西宮神社正月行事 開門神事福男選び

西宮神社 開門神事福男選び

鎌倉時代の文献にも見られる「忌籠(いごもり)の風習により、1月9日の深夜12時、境内のすべての門が閉じられます。10日午前4時の「十日戎大祭」を終え、忌籠の明ける午前6時、大太鼓の音を合図に表大門(赤門)が開かれると、待ち構えた約千人の参拝者が230m先の本殿を目指し、猛ダッシュ。本殿に早く到着した順に一番から三番までがその年の福男として選ばれ、賞品が授けられます。

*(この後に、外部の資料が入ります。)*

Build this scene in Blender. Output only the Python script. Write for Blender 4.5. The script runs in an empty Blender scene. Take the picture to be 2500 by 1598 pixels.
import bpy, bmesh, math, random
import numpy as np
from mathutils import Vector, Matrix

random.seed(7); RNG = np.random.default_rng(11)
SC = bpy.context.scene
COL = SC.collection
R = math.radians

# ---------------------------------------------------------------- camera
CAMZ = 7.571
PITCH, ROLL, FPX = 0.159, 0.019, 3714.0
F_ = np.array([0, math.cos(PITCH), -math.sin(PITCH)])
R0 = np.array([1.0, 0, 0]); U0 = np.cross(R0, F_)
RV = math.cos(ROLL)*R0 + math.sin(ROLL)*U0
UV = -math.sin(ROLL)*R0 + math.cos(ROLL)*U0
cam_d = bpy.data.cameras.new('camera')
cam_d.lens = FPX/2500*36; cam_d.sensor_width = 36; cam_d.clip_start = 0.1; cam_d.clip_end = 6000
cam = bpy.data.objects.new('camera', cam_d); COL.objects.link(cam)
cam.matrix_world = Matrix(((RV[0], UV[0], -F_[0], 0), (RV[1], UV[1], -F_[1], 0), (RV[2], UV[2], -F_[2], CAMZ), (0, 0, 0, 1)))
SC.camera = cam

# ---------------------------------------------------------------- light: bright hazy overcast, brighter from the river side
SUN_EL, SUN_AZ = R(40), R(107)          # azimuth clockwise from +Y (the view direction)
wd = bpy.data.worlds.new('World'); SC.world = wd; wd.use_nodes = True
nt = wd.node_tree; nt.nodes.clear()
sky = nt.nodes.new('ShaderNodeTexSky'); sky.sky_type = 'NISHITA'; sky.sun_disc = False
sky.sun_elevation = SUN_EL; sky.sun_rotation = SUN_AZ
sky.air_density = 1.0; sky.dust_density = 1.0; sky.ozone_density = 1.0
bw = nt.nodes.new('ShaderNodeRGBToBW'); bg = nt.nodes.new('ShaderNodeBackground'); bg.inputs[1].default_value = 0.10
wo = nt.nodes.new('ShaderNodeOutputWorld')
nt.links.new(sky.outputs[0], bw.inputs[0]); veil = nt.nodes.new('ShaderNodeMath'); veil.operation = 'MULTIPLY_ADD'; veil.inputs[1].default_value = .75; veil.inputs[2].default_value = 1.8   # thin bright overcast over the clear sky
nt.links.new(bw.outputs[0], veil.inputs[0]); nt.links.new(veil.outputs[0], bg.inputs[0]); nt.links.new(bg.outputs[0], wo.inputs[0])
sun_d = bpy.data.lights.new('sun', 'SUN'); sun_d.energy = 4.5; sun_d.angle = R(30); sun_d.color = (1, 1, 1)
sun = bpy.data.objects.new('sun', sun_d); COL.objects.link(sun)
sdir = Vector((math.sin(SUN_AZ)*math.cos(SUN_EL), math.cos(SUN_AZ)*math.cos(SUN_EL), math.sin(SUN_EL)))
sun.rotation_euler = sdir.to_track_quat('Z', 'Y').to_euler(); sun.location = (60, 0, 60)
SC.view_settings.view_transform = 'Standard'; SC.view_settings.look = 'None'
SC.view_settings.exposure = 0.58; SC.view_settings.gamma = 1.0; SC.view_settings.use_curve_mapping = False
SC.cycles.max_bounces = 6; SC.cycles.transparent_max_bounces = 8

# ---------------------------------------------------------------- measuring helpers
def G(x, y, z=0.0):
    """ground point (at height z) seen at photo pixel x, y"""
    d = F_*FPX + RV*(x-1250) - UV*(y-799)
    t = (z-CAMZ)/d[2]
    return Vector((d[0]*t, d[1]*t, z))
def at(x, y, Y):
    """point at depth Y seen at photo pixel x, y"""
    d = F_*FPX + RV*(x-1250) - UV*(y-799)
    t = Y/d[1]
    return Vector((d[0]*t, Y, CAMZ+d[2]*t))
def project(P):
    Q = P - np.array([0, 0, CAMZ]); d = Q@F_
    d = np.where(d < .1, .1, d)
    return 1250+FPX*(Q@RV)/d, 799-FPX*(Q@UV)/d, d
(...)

今では、閉門と同時に待機する徹夜組も見られますが、もとは各家の門松を逆さまにして、門戸を厳重に閉じて静かに夜の明蹴るのを待ち、早朝参拝をしていたようです。門前の本町筋は、戦前までは旅館が軒を連ねる宿場町の面影を残しており、遠方からの参拝者の多くが早朝の参拝に備え、宿泊していました。境内では、東京相撲の三日場所が開催され、旦那衆などは、縁起を担いで相撲取りに祝儀を出して競わせたりしていたといいます。

明治7年に開通した大阪神戸間の省線(現在のJR)西ノ宮駅に続き、明治38年に阪神電車の戎駅が設けられると、遠方からの参拝者も増え始め、大正9年に開通した阪急電車が十日えびすの3日間、神社近くに臨時駅を設けたり、運賃の割引など、交通機関の参拝者誘客合戦が加熱するに従い、門前に待機する者も多くなってきたようです。

開門と同時に走り参りをするさまは、今とあまり変わりなかったようで、もっぱら一番乗りすることに焦点が当てられていたようです、今日のように福男として選ばれるようになったのには、次のようなエピソードがあります。

福男の誕生秘話

昭和13年に、過去16回一番乗りをしていたという西宮市内の材木店に勤める田中太一さんが、氷上郡春日六村の尾松新之助さんと同着になってしまった為、体力の限界を悟り、翌14年には同じ職場の健脚の持ち主、多司馬兄弟に後を託したところ、見事に弟の玖一君が一番、兄の園之介君が二番に、田中さんが三番になりました。これに世間が感動して福男と称えた為、翌15年から上位三人を福男として認定するようになったというものです。その年は、兄の園之助君が中支戦線に出征していた為、兄からの激励の軍信を内懐に秘めた玖一君が、田中さんの介添のもと、見事二年連続一番福を射止めた瞬間、思わず「兄さんやりましたよ」と感激の叫びをあげたと当時の大阪朝日新聞は報じています。

20年まで続いた福男選びは、終戦直前の空襲により社殿が全焼した為、翌年から中止、24年に南門が新設されたのを機に復活されましたが、開門時の参拝者約十名と、今日に比べると雲泥の寂しいものでした。

その後、年を追うごとに参拝者も増え、数々のドラマやハプニングも生まれてきました。32年からの四年連続一番福に続き、さらに二年連続二番福を獲得の村上精一さん。41年には、各地の祭礼で事故が多発した為、警察の指導により二年間中止されたものの、参拝者は走り続け、43年から東島義哲さんは、三年連続一番福になったのに続き、47年にも一番福を獲得、その時の二番・三番福には、伊藤徹・彰啓さん親子の福男。53年には、谷村柘士・和己・正典さんの三兄弟による福男の独占。50年代には、城崎郡の漁業関係者の福男も多くいました。60年には、門外からの熱気に押されて五分前にフライング開門。63年から一番福四連覇目前の本田勝一さんは、ゴール手前で惜しくも転倒、涙を飲みました。平成6年から続いている森本晋由さんと善斉健二さんのライバル同士の対決等々、時代を超えた熱気が伝わってくるようです。